Inspired Prophecy
Scripture Reading: Psalm 22
Read the 22nd Psalm and then come back to this. Now, having read this Psalm, what does it sound like David is describing? Well, if you are familiar with the four Gospels, you would say it sounds a lot like the crucifixion account. You would be correct. As a matter of fact, you might have noticed that Jesus quoted this Psalm while He was being executed. During the hours of darkness he cried out, “My God, My God, why have you forsaken me?” The exact words with which this Psalm opens.
This Psalm’s importance does not lie in how it reflects on some experience of David, nor on how it might speak to our suffering, but in how it points us to Christ and His death and what that means. It is a Messianic Psalm. If nothing else convinces you that the Scriptures are divinely inspired, texts like Psalm 22 ought to do so. Hundreds of years before it happened, David describes the crucifixion of Christ as one who was standing on Calvary watching it transpire. He was able to do so because God’s Spirit was guiding and overseeing what he thought and wrote.

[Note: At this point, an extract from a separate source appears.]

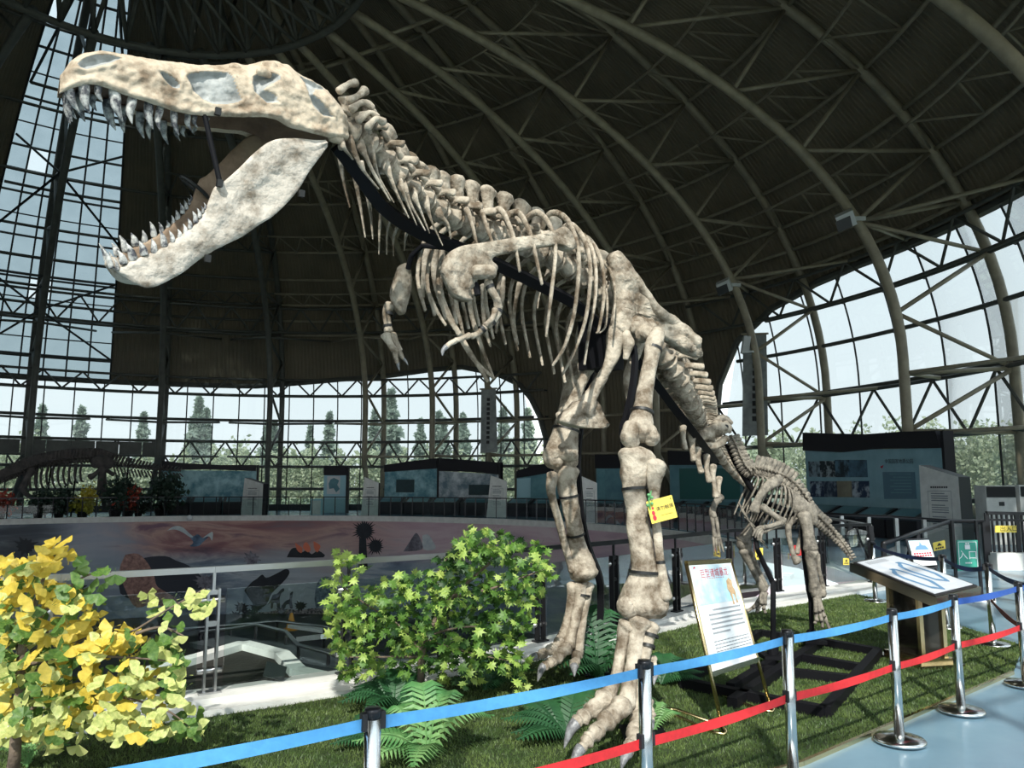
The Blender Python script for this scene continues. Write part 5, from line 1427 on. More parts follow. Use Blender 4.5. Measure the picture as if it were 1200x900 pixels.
lab = ['steel rope post just beyond the left edge of the frame', 'leftmost steel rope post in front of the light fern', 'steel rope post standing before the near skeleton foot', 'steel rope post to the right of the easel sign', 'steel rope post with round base left of the lectern column', 'steel rope post on the blue floor just right of the lectern', 'steel rope post at the right edge, next to the dark red belt', 'steel rope post beyond the right edge of the frame']
posts = []
def make_post(p, q, label):
    o = thing('rope_post', label, 'stanchion', (p.x, p.y, .016 if p.x < 2.5 or True else 0), 'steel rope posts along the lawn')
    o.rotation_euler = (0, 0, math.atan2(q.y, q.x))
    for nm, me in zip(('post', 'cap', 'base', 'belt_clip'), PM):
        inst(nm, me, o, Matrix.Identity(4))
    return o
def belt(o, a, b, z, m, w=.052, nm='belt', sag=.012):
    pts = []
    mb = MB(); vs = []
    d = (b - a); d.z = 0; L = d.length; dn = d / L
    nn = V((dn.y, -dn.x, 0))
    k = 14
    for i in range(k + 1):
        t = i / k
        p = a + dn * (.045 + (L - .09) * t)
        tw = .004 * math.sin(t * 9)
        zz = z + (b.z - a.z) * t - sag * 4 * t * (1 - t)
        for s_, n_ in ((w / 2, tw), (-w / 2, -tw)):
            for e in (.001, -.001): vs.append(V((p.x, p.y, zz + s_)) + nn * (n_ + e))
    f = []
    for i in range(k):
        o_ = i * 4
        f += [(o_, o_ + 4, o_ + 6, o_ + 2), (o_ + 1, o_ + 3, o_ + 7, o_ + 5), (o_, o_ + 1, o_ + 5, o_ + 4), (o_ + 2, o_ + 6, o_ + 7, o_ + 3)]
    mb.add(vs, f)
    R_ = Matrix.Rotation(-o.rotation_euler.z, 3, 'Z')
    mb.v = [tuple(R_ @ (V(v) - o.location)) for v in mb.v]
    me = mb.mesh(nm, m)
    inst(nm, me, o, Matrix.Identity(4))['label'] = {'blue_belt': 'light blue belt', 'navy_belt': 'deep blue belt', 'red_belt': 'red belt', 'dark_navy_belt': 'dark navy belt', 'dark_red_belt': 'dark red belt'}.get(m.name, 'belt')
for i, p in enumerate(rows):
    q = rows[min(i + 1, len(rows) - 1)] - rows[max(i - 1, 0)]
    posts.append(make_post(p, q, lab[i]))
for i in range(len(rows) - 1):
    a, b = flat(rows[i], 0), flat(rows[i + 1], 0)
    belt(posts[i], a, b, .878, M_blue if i < 5 else M_navy)
    if i >= 1: belt(posts[i], a, b, .53, M_red)
brow = [ztop(1022, 636), ztop(1104, 651), ztop(1157, 661), ztop(1225, 682)]
bl = ['steel rope post beside the balustrade end behind the small tail', 'steel rope post behind the lectern, next to the small tilted sign', 'steel rope post with dark navy belt near the green entrance sign', 'far steel rope post past the right edge of the frame']
bp = [make_post(p, V((1, -.3, 0)), l) for p, l in zip(brow, bl)]
for i in range(3): belt(bp[i], flat(brow[i], 0), flat(brow[i + 1], 0), .878, M_dnavy, sag=.06)
belt(bp[2], flat(brow[2], 0), flat(rows[6], 0), .53, M_dred, sag=.03)

# ================================================================ easel sign
ea = thing('easel_sign', 'tall white and blue information board on a gold easel stand on the lawn', 'sign', G(868, 850))
fl, fr2 = G(848, 858, .03), G(904, 832, .03)
tl = P(804, 660, fl.y + .22); tr_ = P(856, 657, fr2.y + .16)
br_ = fr2 + (tr_ - fr2) * .33; bl_ = fl + (tl - fl) * .33
UX = (tr_ - tl); UW = (tl - bl_)
nrm_e = UX.cross(UW).normalized()
if nrm_e.y > 0: nrm_e = -nrm_e
def ep(u, w, d=.0): return bl_ + (br_ - bl_) * u * (1 - w) + UW * w + UX * u * w + nrm_e * d
mb = MB(); mb.poly([ep(.03, .01), ep(.97, .01), ep(.97, .99), ep(.03, .99)], nrm_e, .02); ob('board', mb, M_paper, ea)
m_skyprint = mat('sky_print', (.42, .68, .80), .5, c2=(.70, .80, .84), scale=5, lo=.4, hi=.6)
mb = MB(); mb.poly([ep(.05, .60, .012), ep(.95, .60, .012), ep(.95, .97, .012), ep(.05, .97, .012)], nrm_e, .002); ob('printed_sky', mb, m_skyprint, ea)
eu = (ep(1, .5) - ep(0, .5)).normalized(); ew = UW.normalized()
ob('lettering', text_mb('巨型诸城暴龙', .074, ep(.52, .885, .015), eu, ew), M_redink, ea)
mb = MB()
for k in range(9): mb.poly([ep(.28 + k * .05, .838, .014), ep(.31 + k * .05, .838, .014), ep(.31 + k * .05, .843, .014), ep(.28 + k * .05, .843, .014)], nrm_e, .001)
ob('small_print', mb, M_redink, ea)['kind'] = 'stuff'
mb = MB()
for k in range(6):
    w = .535 - k * .042
    u = .20 if k else .30
    while u < (.90 if k < 5 else .55):
        du = rnd.uniform(.018, .03)
        mb.poly([ep(u, w, .013), ep(u + du, w, .013), ep(u + du, w + .017, .013), ep(u, w + .017, .013)], nrm_e, .001); u += du + .012
for k in range(6):
    w = .255 - k * .030
    u = .18
    while u < .90:
        du = rnd.uniform(.03, .07)
        mb.poly([ep(u, w, .013), ep(u + du, w, .013), ep(u + du, w + .008, .013), ep(u, w + .008, .013)], nrm_e, .001); u += du + .014
ob('small_print', mb, M_grey, ea)['kind'] = 'stuff'
m_tan = mat('tan_print', (.42, .25, .12), .6, c2=(.62, .45, .28), scale=30)
mb = MB()
for q in ([(.74, .80), (.80, .83), (.86, .80), (.85, .74), (.88, .70), (.84, .66), (.76, .67), (.72, .72)], [(.75, .67), (.80, .67), (.79, .60), (.80, .565), (.755, .565), (.77, .60)], [(.83, .67), (.88, .69), (.87, .62), (.89, .575), (.845, .575), (.85, .62)]):
    mb.poly([ep(u, w, .015) for u, w in q], nrm_e, .001)
ob('printed_dinosaur', mb, m_tan, ea)
mb = MB(); mb.poly([ep(.08, .94, .015), ep(.14, .945, .015), ep(.11, .965, .015)], nrm_e, .001); ob('printed_mark', mb, M_redink, ea)
for a, b, dd in ((fl, tl, -1), (fr2, tr_, 1)):
    mb = MB(); mb.tube([a, a + (b - a) * .5, b], .016, 10); ob('leg', mb, M_gold, ea, True)
mb = MB(); mb.bar(tl, tr_, .03, .035); mb2 = MB(); ob('top_rail', mb, M_gold, ea)
mb = MB(); mb.bar(ep(.0, .0), ep(1, .0), .03, .04); ob('bottom_rail', mb, M_steel, ea)
for a, s in ((fl, -1), (fr2, -1)):
    mb = MB(); bk = a + V((-.28, .55, 0))
    mb.tube([a + (tl - fl) * .05, a + V((.01, -.03, .01)), a + V((-.01, -.05, 0)), a + V((-.08, .0, 0)), bk + V((-.03, -.05, 0)), bk + V((-.02, .03, .0)), bk + V((.05, .03, 0)), a + V((.0, .22, .0)) + V((-.02, 0, 0))], .013, 8); ob('foot_loop', mb, M_gold, ea, True)

# ================================================================ lectern with tilted panel
lc = G(1079, 778); le = thing('lectern', 'brass floor lectern with a tilted white map panel and blue outlines', 'lectern', lc)
cN, cL, cR, cF = P(1096, 699, 7.6), P(1000, 660, 8.75), P(1145, 687, 7.95), P(1053, 652, 9.1)
cF = cL + (cR - cN)
pn = (cL - cN).cross(cR - cN).normalized()
if pn.z < 0: pn = -pn
def lp(u, v, d=0): return cN + (cL - cN) * u + (cR - cN) * v + pn * d
mb = MB(); mb.poly([lp(-.03, -.03, -.05), lp(1.03, -.03, -.05), lp(1.03, 1.03, -.05), lp(-.03, 1.03, -.05)], pn, .10, 0); ob('desk_top', mb, M_brass, le)
mb = MB(); mb.poly([lp(.0, .0, -.03), lp(1.0, .0, -.03), lp(1., 1., -.03), lp(-.0, 1.0, -.03)], pn, .08); ob('panel_edge', mb, M_ink, le)
mb = MB(); mb.poly([lp(.03, .04, .012), lp(.97, .04, .012), lp(.97, .96, .012), lp(.03, .96, .012)], pn, .008); ob('map_panel', mb, mat('panel_print', (.72, .73, .78), .3, c2=(.60, .64, .70), scale=7), le)
m_bl = mat('blue_outline_print', (.13, .27, .45), .5)
mb = MB()
for cu_, cv, ru, rv in ((.36, .30, .30, .17), (.48, .68, .30, .17)):
    n_ = 36
    R1 = [(cu_ + ru * math.cos(t) * (1 + .08 * math.sin(5 * t)), cv + rv * math.sin(t) * (1 + .12 * math.sin(4 * t))) for t in np.linspace(0, 2 * PI, n_, endpoint=False)]
    R2 = [(cu_ + (u - cu_) * .82, cv + (v - cv) * .62) for u, v in R1]
    mb.add([lp(u, v, .018) for u, v in R1 + R2], [(i, (i + 1) % n_, n_ + (i + 1) % n_, n_ + i) for i in range(n_)])
    mb.add([lp(cu_ + .30 * s, cv + .02 * s2, .018) for s, s2 in ((.85, -1), (1.02, -2), (1.06, 0), (.95, 2))], [(0, 1, 2, 3)])
ob('printed_outline', mb, m_bl, le)
mb = MB()
for k in range(4):
    for j in range(10): mb.add([lp(.86 + k * .02, .15 + j * .05, .018), lp(.87 + k * .02, .15 + j * .05, .018), lp(.87 + k * .02, .185 + j * .05, .018), lp(.86 + k * .02, .185 + j * .05, .018)], [(0, 1, 2, 3)])
ob('small_print', mb, M_grey, le)['kind'] = 'stuff'
eu1 = (cL - cN); eu1.z = 0; eu1.normalize(); ev1 = (cR - cN); ev1.z = 0; ev1 = (ev1 - eu1 * ev1.dot(eu1)).normalized()
mid = lp(.5, .5, -.11); cz = mid.z
cb = V((mid.x, mid.y, 0)) + (lc - V((mid.x, mid.y, 0))) * .5
mb = MB(); mb.box((cb.x, cb.y, .03), eu1 * .34, ev1 * .26, (0, 0, .018)); ob('base', mb, M_brass, le)
mb = MB(); mb.box((cb.x, cb.y, .07), eu1 * .27, ev1 * .20, (0, 0, .025)); ob('plinth', mb, M_gold, le)
mb = MB(); mb.box((cb.x, cb.y, (cz - .02) / 2 + .05), eu1 * .21, ev1 * .13, (0, 0, (cz - .12) / 2)); ob('column', mb, mat('dark_mirror_panel', (.06, .055, .045), .1, .7), le)
for a in (-1, 1):
    for b in (-1, 1):
        mb = MB(); mb.box(V((cb.x, cb.y, (cz - .02) / 2 + .05)) + eu1 * .215 * a + ev1 * .135 * b, eu1 * .022, ev1 * .022, (0, 0, (cz - .10) / 2)); ob('corner_post', mb, M_gold, le)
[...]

Therefore, we can attribute passages like Psalm 22, not to some deep insight of writers like David, but to the God who sees all things as though they are and will be. God doesn’t just see what will be though. He doesn’t just look into the future and tell us what will happen. He decrees what will be. History is the unfolding of His story. It happened this way because God decreed it to happen this way.
Amid the uncertainty of our present day, it is comforting to know how things go is not under the control of men, nor evil spirits, but this is a part of the unfolding story of God. And we know how the story ends. Read the end of Revelation. The crucifixion happened exactly as Psalm 22 predicted and the future will look just like Revelation 22 promises.